Treatment first advocates, on the other hand, say that because so many homeless people suffer from problems that force them out onto the streets—such as drug addiction and mental illness—it’s crazy to provide them with housing if they’re still addicts or mentally ill; under such circumstances they’ll be unable to sustain lifestyles that require personal responsibility (such as housecleaning, shopping, paying bills) and so their personal problems must be dealt with before they’re provided with housing at the taxpayer’s expense.

Needless to say, studies can be found that purport to “prove” both cases. That’s always the case in an overly-analytical, media-dominated culture, such as ours, where legions of nonprofits and university professors specialize in these matters. I’ve done plenty of research on this and, believe me, I can cite you studies on either side. These studies, in other words, cancel each other out, and make me believe that their findings are more the result of their authors’ motives and beliefs, rather than truly independent conclusions. It may be that there’s no such unicorn as a truly independent study concerning homelessness: it’s just too fraught with personal bias and political ramifications.

When you can’t depend on a study to inform you, the next best thing is to rely on your common sense. And this is what more and more Americans are doing; it’s why a suspicion of experts is so widespread. (And we now have an administration that caters to that suspicion: case in point, Robert F. Kennedy, Jr.)

So what does my common sense tell me?

It tells me one thing very strongly: it’s wrong to provide housing, especially permanent housing, to homeless people. Several things mitigate against it: one, if these people, or most of them, truly are unable or unwilling to take care of themselves and their dwelling space (if they had that ability, they wouldn’t be homeless), then why should they be put into housing, when the likelihood is that they’ll just abuse the privilege? This is obviously true for permanent housing; it may well be true for temporary housing. Would you want such people living next door to you?

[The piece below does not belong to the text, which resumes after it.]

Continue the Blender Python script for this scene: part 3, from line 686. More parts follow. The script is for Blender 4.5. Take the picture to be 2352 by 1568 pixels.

Number two, why should taxpayers be saddled with the expense of housing people whose behavior got them into trouble in the first place? We taxpayers have enough of a burden with all the taxes that are already imposed on us, not to mention the inflation. Adding additional taxes for projects of dubious worth is crazy, like throwing good money after bad. The taxpayers are sick and tired of being tithed for every progressive scheme. They’re not even likely to approve a region-wide sales tax to sustain public transportation, so why would they tax themselves for free housing for addicts?

The housing-first fans, who dominate our government in Oakland, are trying to hoodwink us with such falsehoods as “Housing First is a bipartisan, evidence-based strategy that provides people experiencing homelessness with stable, affordable housing quickly and without prerequisites.” They make it sound like housing first is some kind of magic wand: just shake it with a little twinkle dust and all will be well. They call it “affordable,” but two seconds of reflection tells us that it’s anything but.

As for “without prerequisites,” what the hell is wrong with requiring drug testing, or eviction if they commit a crime? These homeless advocates essentially want the homeless to live the same way as you and I: with secure roofs over their heads, in their own private spaces, with all the amenities: PG&E, water, kitchens, closet space, bedrooms, washers and driers, garbage pickup, cable TV, wi-fi. In other words, free condos, with free healthcare and childcare. In fact, free everything: that’s the progressive mantra. Just ask Carroll Fife: for her, “housing first” means stealing someone else’s house because “housing is a human right.”

Look, housing first is not only unaffordable for the city, it’s immoral. When the majority of us are working our asses off trying to make a living, why would anyone expect us to pay for a sub-branch of the population that just freeloads? Let’s call it what it is: the welfare state, also known as communism.